▶ What is needed: Extract, unchanged, every line from the top of the material below through the line with "(.86, .86, .86), 0.0, 1), t)", and no more.

─── Dataset excerpts ───

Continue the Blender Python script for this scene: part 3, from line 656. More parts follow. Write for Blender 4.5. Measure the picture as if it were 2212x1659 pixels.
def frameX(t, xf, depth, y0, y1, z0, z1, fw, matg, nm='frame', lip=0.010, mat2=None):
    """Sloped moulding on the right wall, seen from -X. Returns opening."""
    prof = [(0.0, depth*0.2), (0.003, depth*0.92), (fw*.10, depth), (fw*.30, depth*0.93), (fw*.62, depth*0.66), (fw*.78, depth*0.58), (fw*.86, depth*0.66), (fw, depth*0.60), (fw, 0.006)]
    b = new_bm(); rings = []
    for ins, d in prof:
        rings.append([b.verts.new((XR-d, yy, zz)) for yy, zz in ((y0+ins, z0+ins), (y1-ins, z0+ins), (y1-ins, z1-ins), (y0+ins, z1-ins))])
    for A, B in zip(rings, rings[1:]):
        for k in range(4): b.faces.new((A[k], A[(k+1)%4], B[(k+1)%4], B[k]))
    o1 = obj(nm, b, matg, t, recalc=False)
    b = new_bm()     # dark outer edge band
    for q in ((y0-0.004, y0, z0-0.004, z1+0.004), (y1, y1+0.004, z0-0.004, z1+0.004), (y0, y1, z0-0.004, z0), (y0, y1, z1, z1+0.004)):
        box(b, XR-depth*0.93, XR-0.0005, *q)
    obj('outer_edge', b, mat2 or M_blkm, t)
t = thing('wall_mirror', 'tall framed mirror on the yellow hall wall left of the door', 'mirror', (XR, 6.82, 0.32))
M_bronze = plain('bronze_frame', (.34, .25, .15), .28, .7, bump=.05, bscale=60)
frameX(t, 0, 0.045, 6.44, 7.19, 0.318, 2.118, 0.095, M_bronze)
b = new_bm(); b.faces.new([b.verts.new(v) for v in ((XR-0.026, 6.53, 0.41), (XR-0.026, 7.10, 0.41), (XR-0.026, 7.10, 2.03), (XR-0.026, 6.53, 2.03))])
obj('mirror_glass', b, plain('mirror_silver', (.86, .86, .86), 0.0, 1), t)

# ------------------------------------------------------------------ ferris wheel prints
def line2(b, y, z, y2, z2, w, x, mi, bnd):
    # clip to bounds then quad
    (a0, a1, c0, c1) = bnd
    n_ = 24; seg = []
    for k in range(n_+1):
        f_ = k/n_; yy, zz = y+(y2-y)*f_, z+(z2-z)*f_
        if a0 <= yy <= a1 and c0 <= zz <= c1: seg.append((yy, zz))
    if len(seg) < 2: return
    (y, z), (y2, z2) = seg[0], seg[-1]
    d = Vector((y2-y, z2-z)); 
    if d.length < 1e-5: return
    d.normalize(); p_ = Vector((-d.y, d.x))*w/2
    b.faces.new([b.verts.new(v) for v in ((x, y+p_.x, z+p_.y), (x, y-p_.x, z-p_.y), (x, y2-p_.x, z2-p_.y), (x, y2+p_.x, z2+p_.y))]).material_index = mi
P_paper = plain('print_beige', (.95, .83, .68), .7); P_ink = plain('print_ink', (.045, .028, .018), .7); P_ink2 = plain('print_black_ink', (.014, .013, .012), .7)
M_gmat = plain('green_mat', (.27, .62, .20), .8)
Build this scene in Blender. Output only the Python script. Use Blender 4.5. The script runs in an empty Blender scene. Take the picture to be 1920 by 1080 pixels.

───

▶ Written answer:
Continue the Blender Python script for this scene: part 3, from line 656. More parts follow. Write for Blender 4.5. Measure the picture as if it were 2212x1659 pixels.
def frameX(t, xf, depth, y0, y1, z0, z1, fw, matg, nm='frame', lip=0.010, mat2=None):
    """Sloped moulding on the right wall, seen from -X. Returns opening."""
    prof = [(0.0, depth*0.2), (0.003, depth*0.92), (fw*.10, depth), (fw*.30, depth*0.93), (fw*.62, depth*0.66), (fw*.78, depth*0.58), (fw*.86, depth*0.66), (fw, depth*0.60), (fw, 0.006)]
    b = new_bm(); rings = []
    for ins, d in prof:
        rings.append([b.verts.new((XR-d, yy, zz)) for yy, zz in ((y0+ins, z0+ins), (y1-ins, z0+ins), (y1-ins, z1-ins), (y0+ins, z1-ins))])
    for A, B in zip(rings, rings[1:]):
        for k in range(4): b.faces.new((A[k], A[(k+1)%4], B[(k+1)%4], B[k]))
    o1 = obj(nm, b, matg, t, recalc=False)
    b = new_bm()     # dark outer edge band
    for q in ((y0-0.004, y0, z0-0.004, z1+0.004), (y1, y1+0.004, z0-0.004, z1+0.004), (y0, y1, z0-0.004, z0), (y0, y1, z1, z1+0.004)):
        box(b, XR-depth*0.93, XR-0.0005, *q)
    obj('outer_edge', b, mat2 or M_blkm, t)
t = thing('wall_mirror', 'tall framed mirror on the yellow hall wall left of the door', 'mirror', (XR, 6.82, 0.32))
M_bronze = plain('bronze_frame', (.34, .25, .15), .28, .7, bump=.05, bscale=60)
frameX(t, 0, 0.045, 6.44, 7.19, 0.318, 2.118, 0.095, M_bronze)
b = new_bm(); b.faces.new([b.verts.new(v) for v in ((XR-0.026, 6.53, 0.41), (XR-0.026, 7.10, 0.41), (XR-0.026, 7.10, 2.03), (XR-0.026, 6.53, 2.03))])
obj('mirror_glass', b, plain('mirror_silver', (.86, .86, .86), 0.0, 1), t)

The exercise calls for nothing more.